## [Data lines]

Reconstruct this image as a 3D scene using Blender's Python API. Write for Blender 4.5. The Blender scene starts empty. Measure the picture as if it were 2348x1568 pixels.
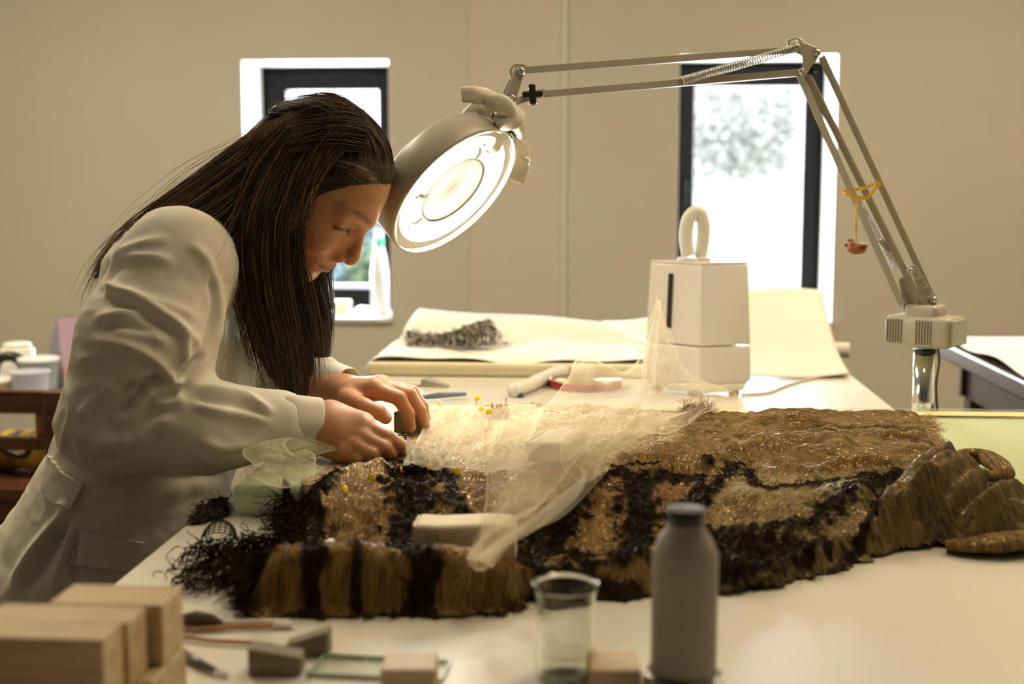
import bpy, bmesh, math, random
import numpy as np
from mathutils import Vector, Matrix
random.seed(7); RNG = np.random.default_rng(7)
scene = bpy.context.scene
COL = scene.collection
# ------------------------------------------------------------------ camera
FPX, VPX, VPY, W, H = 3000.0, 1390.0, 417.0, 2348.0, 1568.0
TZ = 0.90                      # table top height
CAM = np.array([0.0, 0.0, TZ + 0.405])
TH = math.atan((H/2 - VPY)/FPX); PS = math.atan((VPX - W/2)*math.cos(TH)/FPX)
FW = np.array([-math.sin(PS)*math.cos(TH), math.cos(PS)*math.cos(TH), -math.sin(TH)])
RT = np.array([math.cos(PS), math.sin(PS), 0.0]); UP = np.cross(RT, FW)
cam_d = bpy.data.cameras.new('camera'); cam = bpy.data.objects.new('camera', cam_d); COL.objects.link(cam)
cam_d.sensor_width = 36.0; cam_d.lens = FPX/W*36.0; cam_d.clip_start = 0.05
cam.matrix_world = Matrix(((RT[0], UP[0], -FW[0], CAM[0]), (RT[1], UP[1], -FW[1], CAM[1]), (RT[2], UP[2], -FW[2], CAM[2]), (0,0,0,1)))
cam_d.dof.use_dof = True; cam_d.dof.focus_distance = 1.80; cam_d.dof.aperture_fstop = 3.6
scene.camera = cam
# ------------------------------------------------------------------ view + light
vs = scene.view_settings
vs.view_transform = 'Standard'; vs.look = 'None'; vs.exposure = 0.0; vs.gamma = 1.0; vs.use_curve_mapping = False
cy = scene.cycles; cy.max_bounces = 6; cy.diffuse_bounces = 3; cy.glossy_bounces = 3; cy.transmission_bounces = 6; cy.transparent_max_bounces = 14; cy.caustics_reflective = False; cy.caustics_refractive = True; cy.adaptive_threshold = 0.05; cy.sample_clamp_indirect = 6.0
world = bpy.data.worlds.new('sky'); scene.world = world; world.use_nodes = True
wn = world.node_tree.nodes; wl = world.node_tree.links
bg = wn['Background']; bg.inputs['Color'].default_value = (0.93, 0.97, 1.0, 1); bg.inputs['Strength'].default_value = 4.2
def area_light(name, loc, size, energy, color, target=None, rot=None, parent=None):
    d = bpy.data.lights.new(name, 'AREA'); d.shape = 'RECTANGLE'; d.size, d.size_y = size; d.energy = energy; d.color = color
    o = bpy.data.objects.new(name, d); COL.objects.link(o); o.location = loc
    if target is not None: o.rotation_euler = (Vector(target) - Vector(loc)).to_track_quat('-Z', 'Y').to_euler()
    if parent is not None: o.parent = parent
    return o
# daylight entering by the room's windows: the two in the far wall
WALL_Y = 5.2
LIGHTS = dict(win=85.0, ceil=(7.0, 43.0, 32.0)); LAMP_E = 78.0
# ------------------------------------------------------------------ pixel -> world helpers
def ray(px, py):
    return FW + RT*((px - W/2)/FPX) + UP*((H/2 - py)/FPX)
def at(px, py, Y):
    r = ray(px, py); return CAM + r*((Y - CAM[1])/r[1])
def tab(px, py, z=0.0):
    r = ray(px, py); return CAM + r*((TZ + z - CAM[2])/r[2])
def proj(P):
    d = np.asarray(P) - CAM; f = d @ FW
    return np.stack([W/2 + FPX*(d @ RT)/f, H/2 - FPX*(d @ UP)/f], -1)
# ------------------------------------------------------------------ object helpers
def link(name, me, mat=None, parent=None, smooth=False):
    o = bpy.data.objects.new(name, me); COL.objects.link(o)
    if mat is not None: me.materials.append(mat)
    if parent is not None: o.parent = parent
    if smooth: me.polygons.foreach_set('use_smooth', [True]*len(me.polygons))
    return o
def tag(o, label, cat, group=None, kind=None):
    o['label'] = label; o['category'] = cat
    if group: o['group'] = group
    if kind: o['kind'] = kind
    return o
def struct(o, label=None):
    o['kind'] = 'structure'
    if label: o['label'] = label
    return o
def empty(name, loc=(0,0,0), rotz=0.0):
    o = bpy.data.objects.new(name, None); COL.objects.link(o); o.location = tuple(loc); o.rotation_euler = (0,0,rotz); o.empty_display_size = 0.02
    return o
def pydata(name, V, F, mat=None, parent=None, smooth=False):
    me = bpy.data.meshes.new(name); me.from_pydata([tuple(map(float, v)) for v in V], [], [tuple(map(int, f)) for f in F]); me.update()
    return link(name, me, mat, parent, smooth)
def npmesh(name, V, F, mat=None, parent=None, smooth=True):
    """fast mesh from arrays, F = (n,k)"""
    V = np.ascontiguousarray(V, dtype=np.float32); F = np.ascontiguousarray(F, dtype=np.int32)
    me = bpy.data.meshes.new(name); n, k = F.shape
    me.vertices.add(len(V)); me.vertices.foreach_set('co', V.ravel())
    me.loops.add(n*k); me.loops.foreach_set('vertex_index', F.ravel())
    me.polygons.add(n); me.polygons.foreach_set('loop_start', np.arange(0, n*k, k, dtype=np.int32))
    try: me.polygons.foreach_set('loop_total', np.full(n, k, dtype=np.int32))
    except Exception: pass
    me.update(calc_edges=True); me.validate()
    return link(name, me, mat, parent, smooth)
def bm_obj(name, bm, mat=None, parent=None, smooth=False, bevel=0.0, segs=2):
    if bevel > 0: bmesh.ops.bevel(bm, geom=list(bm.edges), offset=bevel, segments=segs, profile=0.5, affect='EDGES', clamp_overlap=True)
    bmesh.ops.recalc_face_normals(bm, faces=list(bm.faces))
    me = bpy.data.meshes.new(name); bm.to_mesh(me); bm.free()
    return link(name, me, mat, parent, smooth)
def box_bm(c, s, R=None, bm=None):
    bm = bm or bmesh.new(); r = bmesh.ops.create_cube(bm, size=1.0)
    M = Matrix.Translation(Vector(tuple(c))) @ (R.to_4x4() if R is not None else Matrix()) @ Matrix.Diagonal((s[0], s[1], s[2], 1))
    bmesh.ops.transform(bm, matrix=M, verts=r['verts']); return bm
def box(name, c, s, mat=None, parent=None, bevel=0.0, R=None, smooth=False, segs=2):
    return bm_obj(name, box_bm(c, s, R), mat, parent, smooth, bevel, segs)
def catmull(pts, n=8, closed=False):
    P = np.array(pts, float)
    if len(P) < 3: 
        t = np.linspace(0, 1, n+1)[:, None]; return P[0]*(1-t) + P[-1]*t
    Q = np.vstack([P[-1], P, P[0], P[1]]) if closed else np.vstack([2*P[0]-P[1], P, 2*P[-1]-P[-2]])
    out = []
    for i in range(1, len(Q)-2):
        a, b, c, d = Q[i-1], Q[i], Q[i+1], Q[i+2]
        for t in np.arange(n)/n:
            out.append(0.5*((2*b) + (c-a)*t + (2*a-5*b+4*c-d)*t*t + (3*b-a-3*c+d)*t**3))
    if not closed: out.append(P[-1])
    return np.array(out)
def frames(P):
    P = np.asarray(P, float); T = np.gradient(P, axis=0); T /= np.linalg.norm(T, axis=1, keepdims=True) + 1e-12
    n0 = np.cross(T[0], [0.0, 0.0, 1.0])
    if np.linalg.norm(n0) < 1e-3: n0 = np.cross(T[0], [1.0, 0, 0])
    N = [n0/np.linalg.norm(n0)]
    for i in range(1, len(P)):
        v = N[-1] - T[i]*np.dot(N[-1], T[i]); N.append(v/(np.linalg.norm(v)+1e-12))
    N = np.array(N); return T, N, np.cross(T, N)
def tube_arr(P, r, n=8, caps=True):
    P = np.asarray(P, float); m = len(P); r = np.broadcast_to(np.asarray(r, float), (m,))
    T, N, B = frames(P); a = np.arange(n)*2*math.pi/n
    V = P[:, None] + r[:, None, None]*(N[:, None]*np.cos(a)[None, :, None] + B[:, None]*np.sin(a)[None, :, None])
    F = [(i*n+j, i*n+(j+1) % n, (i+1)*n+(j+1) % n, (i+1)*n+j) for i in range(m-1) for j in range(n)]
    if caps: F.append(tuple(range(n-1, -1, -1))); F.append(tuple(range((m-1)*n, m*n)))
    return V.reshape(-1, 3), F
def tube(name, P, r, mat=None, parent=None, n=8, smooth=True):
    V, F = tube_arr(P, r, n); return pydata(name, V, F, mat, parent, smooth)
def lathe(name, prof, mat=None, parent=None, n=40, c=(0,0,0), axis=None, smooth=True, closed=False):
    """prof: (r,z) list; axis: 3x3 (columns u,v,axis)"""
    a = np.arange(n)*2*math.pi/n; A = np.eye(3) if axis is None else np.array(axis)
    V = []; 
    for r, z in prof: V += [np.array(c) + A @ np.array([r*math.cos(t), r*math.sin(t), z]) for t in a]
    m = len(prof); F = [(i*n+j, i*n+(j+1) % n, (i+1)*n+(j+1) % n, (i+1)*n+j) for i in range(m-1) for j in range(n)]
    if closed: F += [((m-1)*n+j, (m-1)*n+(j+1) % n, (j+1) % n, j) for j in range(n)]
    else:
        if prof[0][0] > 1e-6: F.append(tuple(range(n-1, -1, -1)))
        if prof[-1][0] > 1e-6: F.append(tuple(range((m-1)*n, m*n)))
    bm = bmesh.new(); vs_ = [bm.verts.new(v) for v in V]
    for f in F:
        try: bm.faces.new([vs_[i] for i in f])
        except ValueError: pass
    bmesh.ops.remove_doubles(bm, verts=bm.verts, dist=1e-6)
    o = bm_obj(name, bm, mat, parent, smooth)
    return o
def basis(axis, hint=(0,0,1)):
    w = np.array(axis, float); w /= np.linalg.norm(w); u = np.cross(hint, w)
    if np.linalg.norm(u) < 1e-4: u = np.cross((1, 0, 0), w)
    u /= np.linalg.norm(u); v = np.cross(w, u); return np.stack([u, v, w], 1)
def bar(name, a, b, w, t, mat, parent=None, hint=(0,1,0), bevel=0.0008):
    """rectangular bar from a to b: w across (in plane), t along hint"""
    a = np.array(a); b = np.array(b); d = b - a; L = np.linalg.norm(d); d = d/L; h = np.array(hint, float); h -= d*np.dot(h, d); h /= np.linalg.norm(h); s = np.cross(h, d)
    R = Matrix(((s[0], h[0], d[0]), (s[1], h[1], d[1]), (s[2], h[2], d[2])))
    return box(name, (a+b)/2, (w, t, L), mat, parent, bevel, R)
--
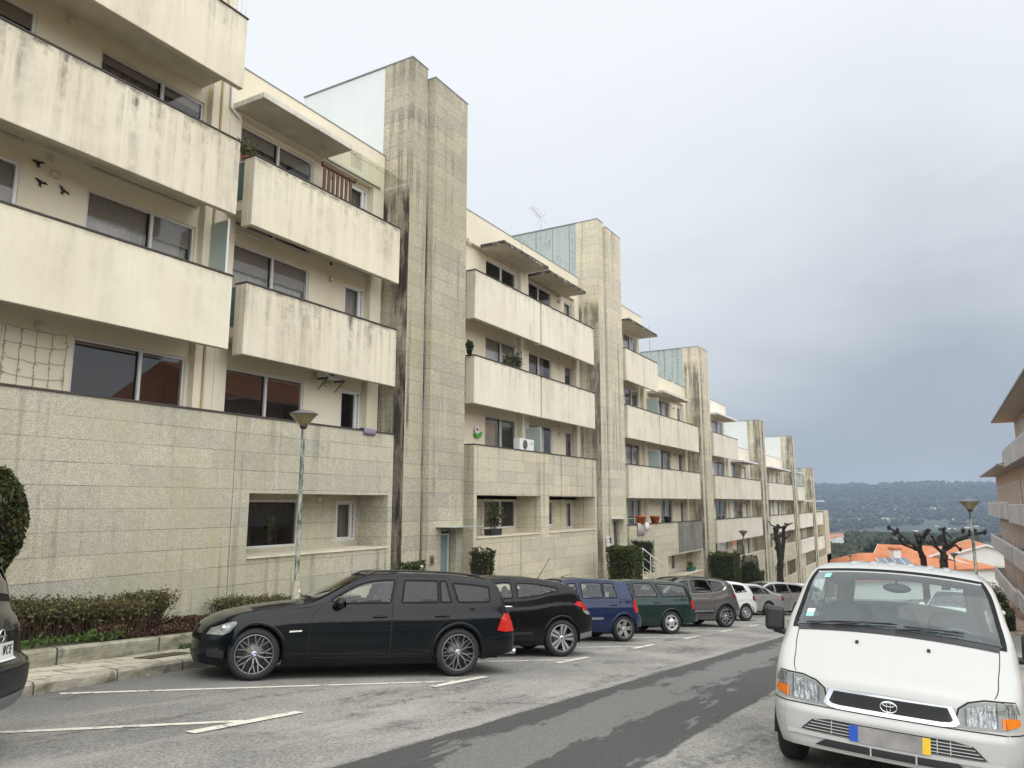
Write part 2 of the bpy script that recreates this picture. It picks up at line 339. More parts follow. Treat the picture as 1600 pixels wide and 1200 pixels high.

## [What needs to be done]
Consider the entries above and return each line with the string "picture".

## [The response]
Reconstruct this image as a 3D scene using Blender's Python API. Write for Blender 4.5. The Blender scene starts empty. Measure the picture as if it were 2348x1568 pixels.
Write part 2 of the bpy script that recreates this picture. It picks up at line 339. More parts follow. Treat the picture as 1600 pixels wide and 1200 pixels high.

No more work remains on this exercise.